» **RECORDS**

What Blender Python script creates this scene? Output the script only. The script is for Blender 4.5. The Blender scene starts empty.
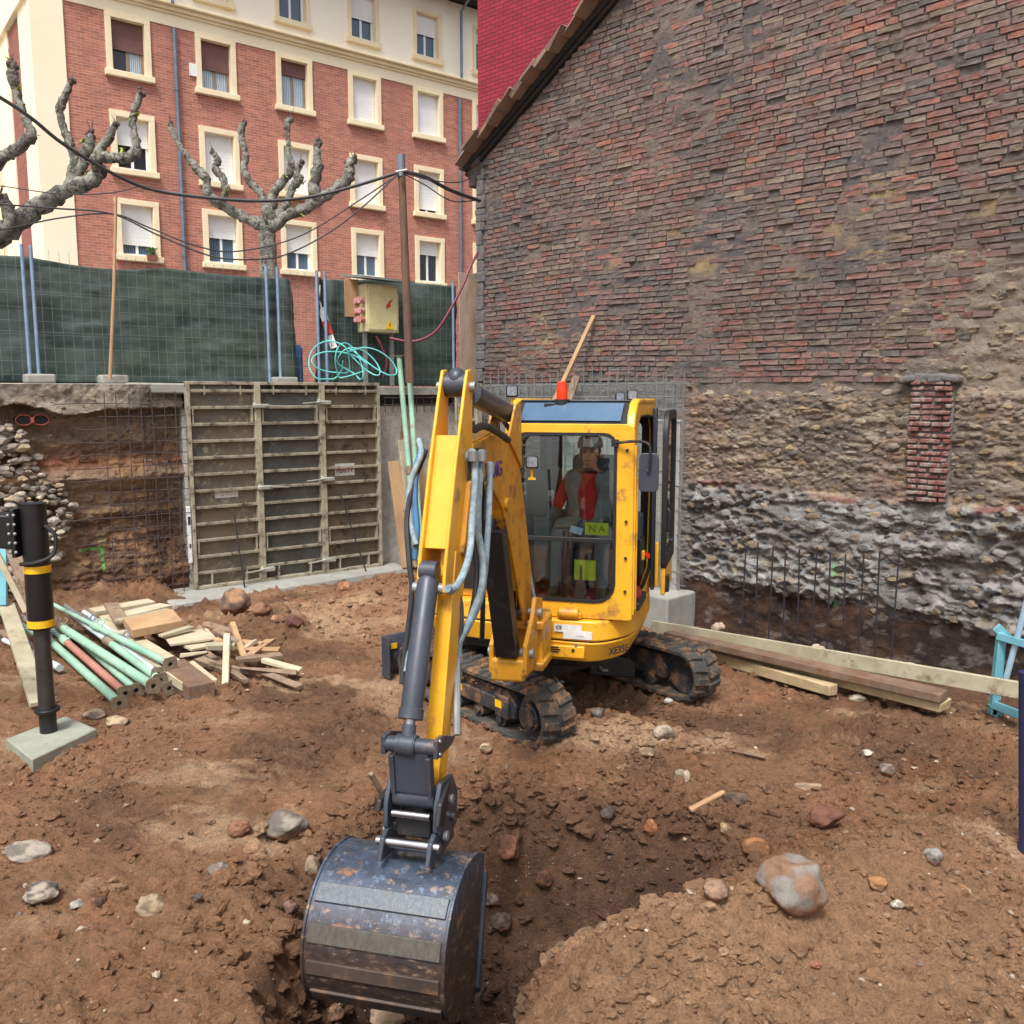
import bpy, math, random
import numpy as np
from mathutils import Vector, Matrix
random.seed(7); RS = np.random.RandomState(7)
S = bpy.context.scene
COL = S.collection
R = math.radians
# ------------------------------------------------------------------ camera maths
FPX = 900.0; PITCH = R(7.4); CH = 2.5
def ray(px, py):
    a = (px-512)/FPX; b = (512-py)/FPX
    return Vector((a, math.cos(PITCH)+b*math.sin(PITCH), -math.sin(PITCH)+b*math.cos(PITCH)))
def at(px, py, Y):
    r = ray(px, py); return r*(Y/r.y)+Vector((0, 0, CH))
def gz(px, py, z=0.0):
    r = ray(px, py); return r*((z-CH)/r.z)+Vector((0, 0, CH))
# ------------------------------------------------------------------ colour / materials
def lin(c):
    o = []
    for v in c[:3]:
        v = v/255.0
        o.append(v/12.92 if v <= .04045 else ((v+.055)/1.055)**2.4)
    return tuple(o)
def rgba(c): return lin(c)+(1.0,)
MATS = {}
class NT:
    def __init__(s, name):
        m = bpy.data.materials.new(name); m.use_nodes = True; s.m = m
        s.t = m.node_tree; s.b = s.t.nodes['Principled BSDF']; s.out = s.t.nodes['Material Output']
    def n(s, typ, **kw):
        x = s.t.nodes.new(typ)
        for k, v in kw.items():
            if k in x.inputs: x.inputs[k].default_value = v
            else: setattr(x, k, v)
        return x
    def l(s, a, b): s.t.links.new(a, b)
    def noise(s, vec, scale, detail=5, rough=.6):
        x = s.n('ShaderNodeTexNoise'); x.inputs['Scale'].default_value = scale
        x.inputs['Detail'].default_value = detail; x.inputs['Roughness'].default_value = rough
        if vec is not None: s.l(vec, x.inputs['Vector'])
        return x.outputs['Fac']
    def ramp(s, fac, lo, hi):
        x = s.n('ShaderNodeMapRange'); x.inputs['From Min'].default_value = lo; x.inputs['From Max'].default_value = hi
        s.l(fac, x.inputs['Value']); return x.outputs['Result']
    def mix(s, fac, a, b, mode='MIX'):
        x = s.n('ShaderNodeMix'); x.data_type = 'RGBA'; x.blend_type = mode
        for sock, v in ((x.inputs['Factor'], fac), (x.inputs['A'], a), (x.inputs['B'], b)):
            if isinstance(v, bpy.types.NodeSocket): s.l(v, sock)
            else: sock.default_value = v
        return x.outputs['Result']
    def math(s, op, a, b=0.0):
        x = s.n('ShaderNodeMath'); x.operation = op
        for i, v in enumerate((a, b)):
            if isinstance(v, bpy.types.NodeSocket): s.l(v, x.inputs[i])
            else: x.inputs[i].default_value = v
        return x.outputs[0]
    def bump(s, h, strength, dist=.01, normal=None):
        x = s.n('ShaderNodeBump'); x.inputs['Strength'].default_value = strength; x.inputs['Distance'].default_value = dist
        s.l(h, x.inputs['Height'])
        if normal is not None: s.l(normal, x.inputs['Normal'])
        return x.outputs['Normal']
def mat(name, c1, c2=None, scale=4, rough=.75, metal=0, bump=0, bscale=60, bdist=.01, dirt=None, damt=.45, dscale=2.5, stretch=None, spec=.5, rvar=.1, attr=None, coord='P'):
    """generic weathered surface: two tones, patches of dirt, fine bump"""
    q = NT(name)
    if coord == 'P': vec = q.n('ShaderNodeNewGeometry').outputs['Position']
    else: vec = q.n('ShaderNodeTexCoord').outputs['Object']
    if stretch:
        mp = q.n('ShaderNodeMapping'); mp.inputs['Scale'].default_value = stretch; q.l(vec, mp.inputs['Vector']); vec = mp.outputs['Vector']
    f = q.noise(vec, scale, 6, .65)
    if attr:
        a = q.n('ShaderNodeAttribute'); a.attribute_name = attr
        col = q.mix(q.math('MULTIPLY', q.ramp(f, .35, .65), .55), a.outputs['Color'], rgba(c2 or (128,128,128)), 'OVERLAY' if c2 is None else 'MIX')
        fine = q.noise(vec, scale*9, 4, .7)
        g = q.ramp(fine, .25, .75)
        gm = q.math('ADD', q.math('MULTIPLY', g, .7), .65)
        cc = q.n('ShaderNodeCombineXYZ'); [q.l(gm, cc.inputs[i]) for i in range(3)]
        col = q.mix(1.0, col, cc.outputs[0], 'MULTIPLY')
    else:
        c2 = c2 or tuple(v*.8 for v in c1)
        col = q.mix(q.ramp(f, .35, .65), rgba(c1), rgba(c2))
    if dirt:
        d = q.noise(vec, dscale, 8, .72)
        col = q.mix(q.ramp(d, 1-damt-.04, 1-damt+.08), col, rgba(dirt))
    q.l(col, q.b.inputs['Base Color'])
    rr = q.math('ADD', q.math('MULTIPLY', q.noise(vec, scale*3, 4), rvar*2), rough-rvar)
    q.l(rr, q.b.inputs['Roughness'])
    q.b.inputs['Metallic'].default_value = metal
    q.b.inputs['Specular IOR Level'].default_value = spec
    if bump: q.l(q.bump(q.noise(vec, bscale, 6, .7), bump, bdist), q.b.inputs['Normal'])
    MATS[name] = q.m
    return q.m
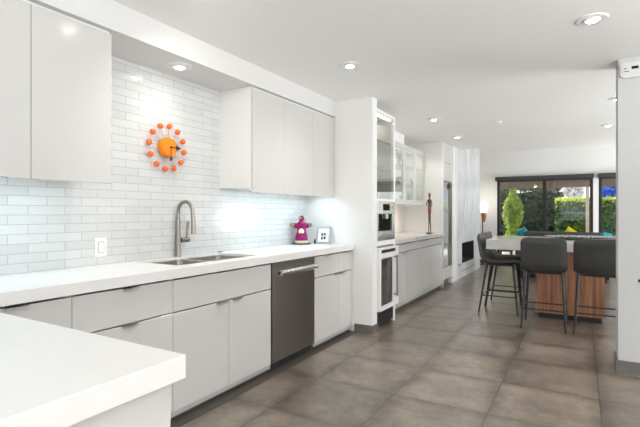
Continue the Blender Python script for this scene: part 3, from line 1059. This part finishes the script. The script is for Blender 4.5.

» **INSTRUCTION**
In your copy of the listing above, reproduce each line exactly and omit all pictures.

» **WORKED SOLUTION**
What Blender Python script creates this scene? Output the script only. The script is for Blender 4.5. The Blender scene starts empty.
import bpy, math, random
import numpy as np
from mathutils import Vector, Matrix
random.seed(7); RS = np.random.RandomState(7)
S = bpy.context.scene
COL = S.collection
R = math.radians
# ------------------------------------------------------------------ camera maths
FPX = 900.0; PITCH = R(7.4); CH = 2.5
def ray(px, py):
    a = (px-512)/FPX; b = (512-py)/FPX
    return Vector((a, math.cos(PITCH)+b*math.sin(PITCH), -math.sin(PITCH)+b*math.cos(PITCH)))
def at(px, py, Y):
    r = ray(px, py); return r*(Y/r.y)+Vector((0, 0, CH))
def gz(px, py, z=0.0):
    r = ray(px, py); return r*((z-CH)/r.z)+Vector((0, 0, CH))
# ------------------------------------------------------------------ colour / materials
def lin(c):
    o = []
    for v in c[:3]:
        v = v/255.0
        o.append(v/12.92 if v <= .04045 else ((v+.055)/1.055)**2.4)
    return tuple(o)
def rgba(c): return lin(c)+(1.0,)
MATS = {}
class NT:
    def __init__(s, name):
        m = bpy.data.materials.new(name); m.use_nodes = True; s.m = m
        s.t = m.node_tree; s.b = s.t.nodes['Principled BSDF']; s.out = s.t.nodes['Material Output']
    def n(s, typ, **kw):
        x = s.t.nodes.new(typ)
        for k, v in kw.items():
            if k in x.inputs: x.inputs[k].default_value = v
            else: setattr(x, k, v)
        return x
    def l(s, a, b): s.t.links.new(a, b)
    def noise(s, vec, scale, detail=5, rough=.6):
        x = s.n('ShaderNodeTexNoise'); x.inputs['Scale'].default_value = scale
        x.inputs['Detail'].default_value = detail; x.inputs['Roughness'].default_value = rough
        if vec is not None: s.l(vec, x.inputs['Vector'])
        return x.outputs['Fac']
    def ramp(s, fac, lo, hi):
        x = s.n('ShaderNodeMapRange'); x.inputs['From Min'].default_value = lo; x.inputs['From Max'].default_value = hi
        s.l(fac, x.inputs['Value']); return x.outputs['Result']
    def mix(s, fac, a, b, mode='MIX'):
        x = s.n('ShaderNodeMix'); x.data_type = 'RGBA'; x.blend_type = mode
        for sock, v in ((x.inputs['Factor'], fac), (x.inputs['A'], a), (x.inputs['B'], b)):
            if isinstance(v, bpy.types.NodeSocket): s.l(v, sock)
            else: sock.default_value = v
        return x.outputs['Result']
    def math(s, op, a, b=0.0):
        x = s.n('ShaderNodeMath'); x.operation = op
        for i, v in enumerate((a, b)):
            if isinstance(v, bpy.types.NodeSocket): s.l(v, x.inputs[i])
            else: x.inputs[i].default_value = v
        return x.outputs[0]
    def bump(s, h, strength, dist=.01, normal=None):
        x = s.n('ShaderNodeBump'); x.inputs['Strength'].default_value = strength; x.inputs['Distance'].default_value = dist
        s.l(h, x.inputs['Height'])
        if normal is not None: s.l(normal, x.inputs['Normal'])
        return x.outputs['Normal']
def mat(name, c1, c2=None, scale=4, rough=.75, metal=0, bump=0, bscale=60, bdist=.01, dirt=None, damt=.45, dscale=2.5, stretch=None, spec=.5, rvar=.1, attr=None, coord='P'):
    """generic weathered surface: two tones, patches of dirt, fine bump"""
    q = NT(name)
    if coord == 'P': vec = q.n('ShaderNodeNewGeometry').outputs['Position']
    else: vec = q.n('ShaderNodeTexCoord').outputs['Object']
    if stretch:
        mp = q.n('ShaderNodeMapping'); mp.inputs['Scale'].default_value = stretch; q.l(vec, mp.inputs['Vector']); vec = mp.outputs['Vector']
    f = q.noise(vec, scale, 6, .65)
    if attr:
        a = q.n('ShaderNodeAttribute'); a.attribute_name = attr
        col = q.mix(q.math('MULTIPLY', q.ramp(f, .35, .65), .55), a.outputs['Color'], rgba(c2 or (128,128,128)), 'OVERLAY' if c2 is None else 'MIX')
        fine = q.noise(vec, scale*9, 4, .7)
        g = q.ramp(fine, .25, .75)
        gm = q.math('ADD', q.math('MULTIPLY', g, .7), .65)
        cc = q.n('ShaderNodeCombineXYZ'); [q.l(gm, cc.inputs[i]) for i in range(3)]
        col = q.mix(1.0, col, cc.outputs[0], 'MULTIPLY')
    else:
        c2 = c2 or tuple(v*.8 for v in c1)
        col = q.mix(q.ramp(f, .35, .65), rgba(c1), rgba(c2))
    if dirt:
        d = q.noise(vec, dscale, 8, .72)
        col = q.mix(q.ramp(d, 1-damt-.04, 1-damt+.08), col, rgba(dirt))
    q.l(col, q.b.inputs['Base Color'])
    rr = q.math('ADD', q.math('MULTIPLY', q.noise(vec, scale*3, 4), rvar*2), rough-rvar)
    q.l(rr, q.b.inputs['Roughness'])
    q.b.inputs['Metallic'].default_value = metal
    q.b.inputs['Specular IOR Level'].default_value = spec
    if bump: q.l(q.bump(q.noise(vec, bscale, 6, .7), bump, bdist), q.b.inputs['Normal'])
    MATS[name] = q.m
    return q.m
Continue the Blender Python script for this scene: part 3, from line 1059. This part finishes the script. The script is for Blender 4.5.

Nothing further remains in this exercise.